Maybe cover the pit probe end with Kapton tape? This would be easily replaceable.
 
Another option is the route I took. I make my own thermocouples. Easy to do. I get tube ends from alliexpress ($16/100) along with k-type braided wire and plugs. Costs around $4 a thermocouple when complete. Just have to have a way to arc the wires together, a battery will work, but I found a used jewelers welder that works a charm. I started by crimping the tube, but now use a high temp cement made for just this purpose. Not cheap, but glues seals the end very well.

WnBte8c.jpg
 
Oh I forgot about the heatshrink question!
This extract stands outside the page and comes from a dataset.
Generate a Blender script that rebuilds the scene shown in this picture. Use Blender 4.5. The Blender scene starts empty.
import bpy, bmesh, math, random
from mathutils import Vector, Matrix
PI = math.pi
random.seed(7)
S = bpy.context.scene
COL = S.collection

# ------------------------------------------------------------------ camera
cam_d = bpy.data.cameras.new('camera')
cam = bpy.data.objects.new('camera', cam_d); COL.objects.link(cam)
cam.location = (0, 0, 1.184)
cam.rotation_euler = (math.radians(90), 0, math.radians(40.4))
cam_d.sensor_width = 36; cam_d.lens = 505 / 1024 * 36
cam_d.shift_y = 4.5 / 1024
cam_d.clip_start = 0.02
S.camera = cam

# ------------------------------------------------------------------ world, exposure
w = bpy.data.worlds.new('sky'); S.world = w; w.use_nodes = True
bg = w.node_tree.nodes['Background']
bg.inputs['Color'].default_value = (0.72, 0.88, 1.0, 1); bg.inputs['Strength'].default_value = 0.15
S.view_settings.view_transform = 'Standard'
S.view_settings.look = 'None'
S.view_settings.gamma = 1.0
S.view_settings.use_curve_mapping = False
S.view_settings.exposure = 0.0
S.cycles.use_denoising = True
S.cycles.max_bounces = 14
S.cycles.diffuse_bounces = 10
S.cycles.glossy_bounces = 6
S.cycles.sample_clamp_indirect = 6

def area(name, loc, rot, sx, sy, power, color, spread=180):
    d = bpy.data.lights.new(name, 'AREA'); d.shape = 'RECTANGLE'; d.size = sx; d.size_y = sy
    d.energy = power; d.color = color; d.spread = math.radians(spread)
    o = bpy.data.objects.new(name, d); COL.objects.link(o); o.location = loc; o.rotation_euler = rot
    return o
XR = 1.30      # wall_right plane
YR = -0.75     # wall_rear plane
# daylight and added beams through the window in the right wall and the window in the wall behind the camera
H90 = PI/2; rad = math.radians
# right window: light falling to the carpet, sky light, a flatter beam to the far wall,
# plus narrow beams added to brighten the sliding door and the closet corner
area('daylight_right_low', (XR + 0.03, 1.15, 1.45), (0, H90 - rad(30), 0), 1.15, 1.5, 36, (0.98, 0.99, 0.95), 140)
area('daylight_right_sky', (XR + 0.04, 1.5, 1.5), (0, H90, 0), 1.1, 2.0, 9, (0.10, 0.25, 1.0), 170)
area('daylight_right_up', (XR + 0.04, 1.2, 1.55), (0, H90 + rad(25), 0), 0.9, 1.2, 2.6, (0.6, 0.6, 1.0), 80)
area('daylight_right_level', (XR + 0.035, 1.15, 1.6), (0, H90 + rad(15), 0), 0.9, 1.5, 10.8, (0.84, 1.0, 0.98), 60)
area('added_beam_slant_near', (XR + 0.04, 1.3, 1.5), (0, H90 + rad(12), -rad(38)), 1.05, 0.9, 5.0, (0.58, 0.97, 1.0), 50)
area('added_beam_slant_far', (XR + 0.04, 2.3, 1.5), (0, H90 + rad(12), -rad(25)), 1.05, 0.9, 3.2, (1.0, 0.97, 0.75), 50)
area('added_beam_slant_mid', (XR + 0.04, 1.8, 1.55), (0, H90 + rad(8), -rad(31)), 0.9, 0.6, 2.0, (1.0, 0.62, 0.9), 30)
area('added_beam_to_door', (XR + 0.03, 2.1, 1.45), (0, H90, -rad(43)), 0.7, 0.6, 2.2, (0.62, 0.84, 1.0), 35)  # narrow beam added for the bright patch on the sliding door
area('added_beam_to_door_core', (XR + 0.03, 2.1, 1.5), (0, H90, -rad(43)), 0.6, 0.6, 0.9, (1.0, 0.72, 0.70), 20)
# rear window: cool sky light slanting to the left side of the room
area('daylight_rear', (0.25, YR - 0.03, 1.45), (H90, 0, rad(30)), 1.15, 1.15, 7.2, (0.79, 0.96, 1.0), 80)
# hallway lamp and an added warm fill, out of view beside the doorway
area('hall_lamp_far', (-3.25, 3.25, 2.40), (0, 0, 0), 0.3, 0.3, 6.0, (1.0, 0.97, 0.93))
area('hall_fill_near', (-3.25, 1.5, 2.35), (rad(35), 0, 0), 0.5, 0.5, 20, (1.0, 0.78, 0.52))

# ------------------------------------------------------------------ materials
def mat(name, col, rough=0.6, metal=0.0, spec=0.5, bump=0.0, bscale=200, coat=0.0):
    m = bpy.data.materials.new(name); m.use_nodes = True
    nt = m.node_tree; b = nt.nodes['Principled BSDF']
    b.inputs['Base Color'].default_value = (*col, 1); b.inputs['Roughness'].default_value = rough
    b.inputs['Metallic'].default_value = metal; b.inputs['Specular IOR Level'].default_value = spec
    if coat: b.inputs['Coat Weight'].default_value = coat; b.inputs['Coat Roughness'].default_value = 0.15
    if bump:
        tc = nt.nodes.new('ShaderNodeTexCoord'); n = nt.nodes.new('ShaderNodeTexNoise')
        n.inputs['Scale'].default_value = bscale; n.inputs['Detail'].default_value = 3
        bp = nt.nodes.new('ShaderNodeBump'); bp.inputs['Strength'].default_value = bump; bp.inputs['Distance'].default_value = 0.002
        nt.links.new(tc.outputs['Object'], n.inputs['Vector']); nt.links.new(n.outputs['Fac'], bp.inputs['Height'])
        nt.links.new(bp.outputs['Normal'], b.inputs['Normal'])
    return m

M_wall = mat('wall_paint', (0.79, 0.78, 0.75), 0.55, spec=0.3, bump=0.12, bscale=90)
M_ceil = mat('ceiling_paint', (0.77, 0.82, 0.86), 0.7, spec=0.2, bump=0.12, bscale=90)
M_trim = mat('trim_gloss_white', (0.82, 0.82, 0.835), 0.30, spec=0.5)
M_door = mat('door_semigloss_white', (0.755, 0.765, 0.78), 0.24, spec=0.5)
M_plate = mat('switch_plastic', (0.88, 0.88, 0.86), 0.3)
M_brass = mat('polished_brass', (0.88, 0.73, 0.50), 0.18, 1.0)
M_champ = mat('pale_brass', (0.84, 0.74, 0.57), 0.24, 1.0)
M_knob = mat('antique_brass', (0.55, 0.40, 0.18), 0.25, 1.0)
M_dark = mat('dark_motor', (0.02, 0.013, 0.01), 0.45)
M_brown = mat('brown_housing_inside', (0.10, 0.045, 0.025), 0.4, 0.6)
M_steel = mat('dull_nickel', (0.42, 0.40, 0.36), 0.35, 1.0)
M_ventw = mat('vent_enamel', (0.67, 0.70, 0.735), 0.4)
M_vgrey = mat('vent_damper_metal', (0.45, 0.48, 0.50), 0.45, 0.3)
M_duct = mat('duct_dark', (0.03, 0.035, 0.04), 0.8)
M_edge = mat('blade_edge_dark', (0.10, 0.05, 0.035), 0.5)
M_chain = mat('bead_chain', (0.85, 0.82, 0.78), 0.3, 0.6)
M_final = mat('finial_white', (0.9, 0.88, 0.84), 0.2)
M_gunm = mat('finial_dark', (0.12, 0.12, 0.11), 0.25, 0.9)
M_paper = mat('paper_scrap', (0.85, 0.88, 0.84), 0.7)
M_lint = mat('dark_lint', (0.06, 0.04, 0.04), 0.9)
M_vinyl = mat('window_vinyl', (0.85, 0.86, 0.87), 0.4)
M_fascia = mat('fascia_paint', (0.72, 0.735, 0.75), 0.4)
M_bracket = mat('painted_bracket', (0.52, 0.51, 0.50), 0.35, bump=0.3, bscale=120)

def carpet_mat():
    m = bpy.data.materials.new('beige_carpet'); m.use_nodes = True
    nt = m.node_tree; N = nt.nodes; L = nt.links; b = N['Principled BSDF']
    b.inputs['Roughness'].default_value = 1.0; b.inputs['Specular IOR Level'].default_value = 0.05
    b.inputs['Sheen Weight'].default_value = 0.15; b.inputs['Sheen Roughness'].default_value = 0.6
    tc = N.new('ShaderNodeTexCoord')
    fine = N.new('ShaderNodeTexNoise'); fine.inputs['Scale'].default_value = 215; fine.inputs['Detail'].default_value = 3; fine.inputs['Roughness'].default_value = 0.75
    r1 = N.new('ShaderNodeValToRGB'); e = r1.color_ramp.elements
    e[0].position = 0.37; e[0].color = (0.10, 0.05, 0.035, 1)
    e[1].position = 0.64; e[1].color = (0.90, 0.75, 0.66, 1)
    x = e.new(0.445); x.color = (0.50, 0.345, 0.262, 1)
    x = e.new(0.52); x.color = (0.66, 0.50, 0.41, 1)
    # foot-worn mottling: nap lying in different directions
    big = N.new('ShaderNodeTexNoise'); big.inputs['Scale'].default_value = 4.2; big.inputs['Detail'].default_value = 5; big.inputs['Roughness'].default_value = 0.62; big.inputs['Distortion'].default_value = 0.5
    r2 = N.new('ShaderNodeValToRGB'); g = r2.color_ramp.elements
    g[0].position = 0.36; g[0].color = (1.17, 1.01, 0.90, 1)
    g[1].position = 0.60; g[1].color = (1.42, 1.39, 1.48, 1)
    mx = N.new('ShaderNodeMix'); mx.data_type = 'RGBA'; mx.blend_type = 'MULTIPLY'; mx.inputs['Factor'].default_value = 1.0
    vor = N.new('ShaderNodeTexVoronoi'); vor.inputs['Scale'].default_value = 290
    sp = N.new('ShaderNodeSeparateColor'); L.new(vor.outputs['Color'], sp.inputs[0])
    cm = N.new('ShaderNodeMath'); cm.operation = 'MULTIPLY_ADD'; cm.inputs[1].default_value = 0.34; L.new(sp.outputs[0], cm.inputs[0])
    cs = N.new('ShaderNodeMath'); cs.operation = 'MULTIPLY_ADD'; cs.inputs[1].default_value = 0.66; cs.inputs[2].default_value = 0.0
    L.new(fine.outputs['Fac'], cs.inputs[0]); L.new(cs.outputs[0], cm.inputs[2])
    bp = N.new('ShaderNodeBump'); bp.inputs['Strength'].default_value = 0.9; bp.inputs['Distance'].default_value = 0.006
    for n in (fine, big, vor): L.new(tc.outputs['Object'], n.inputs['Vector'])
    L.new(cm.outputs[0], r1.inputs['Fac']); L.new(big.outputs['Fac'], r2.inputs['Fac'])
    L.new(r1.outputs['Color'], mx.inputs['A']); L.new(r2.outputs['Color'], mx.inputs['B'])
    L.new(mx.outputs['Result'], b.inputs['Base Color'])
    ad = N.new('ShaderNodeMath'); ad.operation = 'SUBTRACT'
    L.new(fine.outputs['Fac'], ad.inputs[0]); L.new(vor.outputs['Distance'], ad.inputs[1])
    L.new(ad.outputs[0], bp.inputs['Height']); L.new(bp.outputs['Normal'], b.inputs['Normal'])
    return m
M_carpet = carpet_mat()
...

They make PTFE (teflon) heatshrink that is heat safe up to like 250C and food safe up to somewhere around that.

WBegg: Those are some great looking probes, like commercial quality there and assembled with 20% more love than any other brand.
 
Will.
Great looking probes. Looks like it might be time to buy a spool of K-TC cable and make some for how they get used in my grill. I have a few old K-types plugs laying around from old probes, so i got that covered. What type of high temp cement did you use. Also did you pack the tubes with a ceramic filler or just the high temp glue.
 
Don't know the brand off hand. It's not cheap, but one tin will do thousands of probes. I do not fill with ceramic filler, but occasionally will wrap a small piece of Kapton around the welded end to prevent shorting to the wire braid (Isolated).
 
Don't know the brand off hand. It's not cheap, but one tin will do thousands of probes. I do not fill with ceramic filler, but occasionally will wrap a small piece of Kapton around the welded end to prevent shorting to the wire braid (Isolated).

I learned about the issues surrounding the unintentional grounding of ungrounded thermocouples (the type we have here). I don't mean any disrepsect for Auber instruments, but two of the four k-type thermocouples I purchased from them have TC wire short to the shield.

If you're making your own thermocouples, you should test for this or be aware of it... I thought about testing it as you set the TC wire... then clamping it and allowing to dry.